- Source material:
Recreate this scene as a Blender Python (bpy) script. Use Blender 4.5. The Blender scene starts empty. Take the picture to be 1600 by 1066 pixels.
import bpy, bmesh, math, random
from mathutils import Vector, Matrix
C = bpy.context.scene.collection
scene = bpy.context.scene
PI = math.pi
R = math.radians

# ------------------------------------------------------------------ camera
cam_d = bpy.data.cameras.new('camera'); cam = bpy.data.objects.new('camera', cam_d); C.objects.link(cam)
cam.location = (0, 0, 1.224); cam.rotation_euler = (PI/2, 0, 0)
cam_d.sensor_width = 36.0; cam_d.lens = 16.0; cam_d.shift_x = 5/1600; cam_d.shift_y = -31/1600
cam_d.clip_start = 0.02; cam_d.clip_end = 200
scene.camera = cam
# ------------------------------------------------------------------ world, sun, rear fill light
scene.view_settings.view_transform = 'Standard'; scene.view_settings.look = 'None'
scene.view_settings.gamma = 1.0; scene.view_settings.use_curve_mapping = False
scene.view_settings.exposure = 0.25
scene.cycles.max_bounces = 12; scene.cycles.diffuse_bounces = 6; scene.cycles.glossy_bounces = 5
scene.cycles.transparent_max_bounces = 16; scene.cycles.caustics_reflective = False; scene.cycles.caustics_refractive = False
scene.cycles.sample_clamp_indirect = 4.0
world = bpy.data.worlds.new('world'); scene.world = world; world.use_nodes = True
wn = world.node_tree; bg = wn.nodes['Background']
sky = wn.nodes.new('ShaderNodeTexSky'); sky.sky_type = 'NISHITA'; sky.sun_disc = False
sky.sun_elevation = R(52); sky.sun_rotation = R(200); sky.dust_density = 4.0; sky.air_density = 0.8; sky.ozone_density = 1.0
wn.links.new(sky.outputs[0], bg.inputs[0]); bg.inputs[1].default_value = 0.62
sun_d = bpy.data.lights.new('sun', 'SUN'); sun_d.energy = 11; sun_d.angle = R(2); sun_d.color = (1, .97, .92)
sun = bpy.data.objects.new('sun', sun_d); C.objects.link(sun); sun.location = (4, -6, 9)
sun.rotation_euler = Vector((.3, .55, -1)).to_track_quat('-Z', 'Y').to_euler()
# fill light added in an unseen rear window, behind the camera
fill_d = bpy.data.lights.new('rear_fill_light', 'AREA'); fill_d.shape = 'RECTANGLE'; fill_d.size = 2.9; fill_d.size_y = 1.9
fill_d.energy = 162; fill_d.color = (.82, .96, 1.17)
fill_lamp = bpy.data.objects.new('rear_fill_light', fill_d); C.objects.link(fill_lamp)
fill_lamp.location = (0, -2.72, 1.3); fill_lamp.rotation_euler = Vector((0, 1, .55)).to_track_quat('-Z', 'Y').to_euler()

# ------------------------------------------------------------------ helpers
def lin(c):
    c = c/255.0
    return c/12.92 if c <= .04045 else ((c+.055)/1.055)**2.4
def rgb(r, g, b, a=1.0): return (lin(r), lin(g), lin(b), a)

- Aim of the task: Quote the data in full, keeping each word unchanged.

- Response to this exercise:
Recreate this scene as a Blender Python (bpy) script. Use Blender 4.5. The Blender scene starts empty. Take the picture to be 1600 by 1066 pixels.
import bpy, bmesh, math, random
from mathutils import Vector, Matrix
C = bpy.context.scene.collection
scene = bpy.context.scene
PI = math.pi
R = math.radians

# ------------------------------------------------------------------ camera
cam_d = bpy.data.cameras.new('camera'); cam = bpy.data.objects.new('camera', cam_d); C.objects.link(cam)
cam.location = (0, 0, 1.224); cam.rotation_euler = (PI/2, 0, 0)
cam_d.sensor_width = 36.0; cam_d.lens = 16.0; cam_d.shift_x = 5/1600; cam_d.shift_y = -31/1600
cam_d.clip_start = 0.02; cam_d.clip_end = 200
scene.camera = cam
# ------------------------------------------------------------------ world, sun, rear fill light
scene.view_settings.view_transform = 'Standard'; scene.view_settings.look = 'None'
scene.view_settings.gamma = 1.0; scene.view_settings.use_curve_mapping = False
scene.view_settings.exposure = 0.25
scene.cycles.max_bounces = 12; scene.cycles.diffuse_bounces = 6; scene.cycles.glossy_bounces = 5
scene.cycles.transparent_max_bounces = 16; scene.cycles.caustics_reflective = False; scene.cycles.caustics_refractive = False
scene.cycles.sample_clamp_indirect = 4.0
world = bpy.data.worlds.new('world'); scene.world = world; world.use_nodes = True
wn = world.node_tree; bg = wn.nodes['Background']
sky = wn.nodes.new('ShaderNodeTexSky'); sky.sky_type = 'NISHITA'; sky.sun_disc = False
sky.sun_elevation = R(52); sky.sun_rotation = R(200); sky.dust_density = 4.0; sky.air_density = 0.8; sky.ozone_density = 1.0
wn.links.new(sky.outputs[0], bg.inputs[0]); bg.inputs[1].default_value = 0.62
sun_d = bpy.data.lights.new('sun', 'SUN'); sun_d.energy = 11; sun_d.angle = R(2); sun_d.color = (1, .97, .92)
sun = bpy.data.objects.new('sun', sun_d); C.objects.link(sun); sun.location = (4, -6, 9)
sun.rotation_euler = Vector((.3, .55, -1)).to_track_quat('-Z', 'Y').to_euler()
# fill light added in an unseen rear window, behind the camera
fill_d = bpy.data.lights.new('rear_fill_light', 'AREA'); fill_d.shape = 'RECTANGLE'; fill_d.size = 2.9; fill_d.size_y = 1.9
fill_d.energy = 162; fill_d.color = (.82, .96, 1.17)
fill_lamp = bpy.data.objects.new('rear_fill_light', fill_d); C.objects.link(fill_lamp)
fill_lamp.location = (0, -2.72, 1.3); fill_lamp.rotation_euler = Vector((0, 1, .55)).to_track_quat('-Z', 'Y').to_euler()

# ------------------------------------------------------------------ helpers
def lin(c):
    c = c/255.0
    return c/12.92 if c <= .04045 else ((c+.055)/1.055)**2.4
def rgb(r, g, b, a=1.0): return (lin(r), lin(g), lin(b), a)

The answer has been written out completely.